Data Governance in Insurance Carriers
12 August 2014
Data initiatives abound in the insurance industry. Most carriers have some type of data initiative in place. They focus their efforts on implementing reporting tools, analytic tools, and repositories — with all the tools that go with them. Data governance, on the other hand, is an emerging discipline. The discipline includes a focus on data quality, data management, data policies, and a variety of other processes surrounding the handling of data in an organization. The purpose is to assure carriers have reliable and consistent data sets to assess performance and make decisions. As the insurance industry moves into a more data-centric world, data governance becomes more critical for assuring the data is consistent, reliable, and usable for analysis. Analysis and reporting issues are more often related to data governance issues, not technology issues. Data governance initiatives are generally designed to assure the data is accurate, consistent, and complete in order to maximize the use of data to make decisions, to find unique insights, and to improve business planning. It assures that your data capture mechanisms are set up to capture what you need to capture and assures there is alignment between analytics tactics and strategic goals. But carriers face governance challenges.
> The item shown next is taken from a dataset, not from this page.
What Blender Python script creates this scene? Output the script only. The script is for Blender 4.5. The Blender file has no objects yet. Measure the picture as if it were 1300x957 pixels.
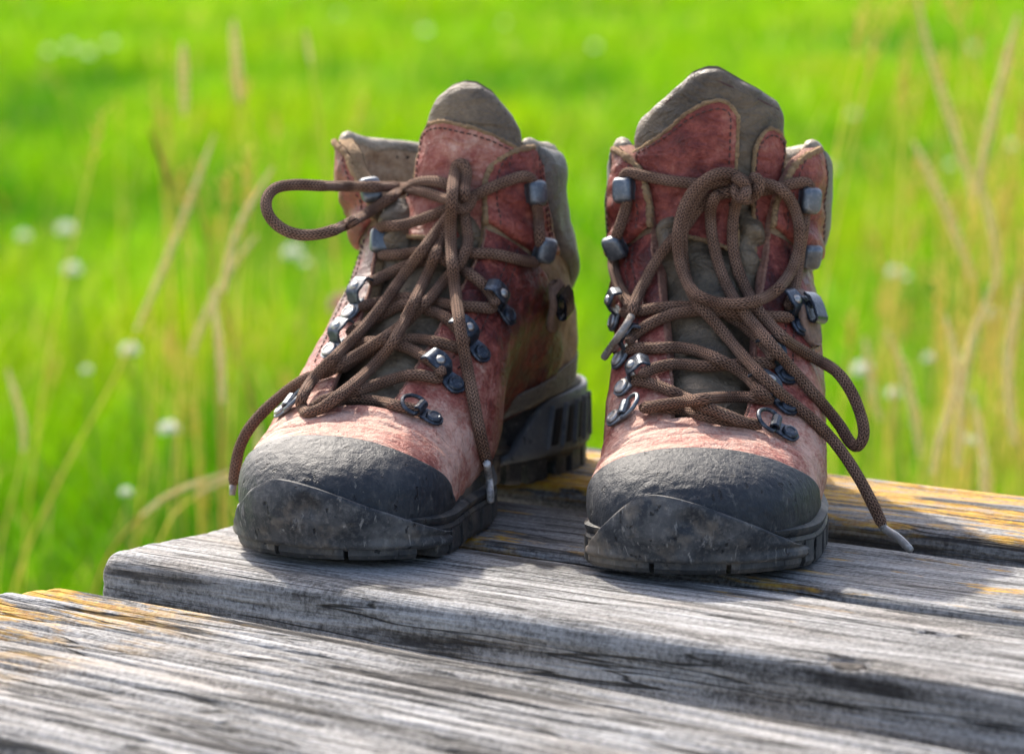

Data is spread across a wide variety of applications, and data ownership is most often shared across the business and IT. Carriers report cultural resistance to understanding data issues, which makes it harder to find sponsors for data governance initiatives. Consequently, a large number of carriers deploy informal data governance initiatives — especially larger carriers. I’ve just published a new report that surveys carriers around their attitudes, challenges, and initiatives related to data governance. Some very interesting findings. Check it out. http://celent.com/reports/importance-data-governance-current-practices
Insurance companies regularly deal with lots of data. I think the key for them is to be able to use this data to their advantage. Like the post points out, they should be able to leverage the data they have to make decisions, gain valuable insights, and improve business planning. Needless to say, they cannot meet these goals without proper technology investments.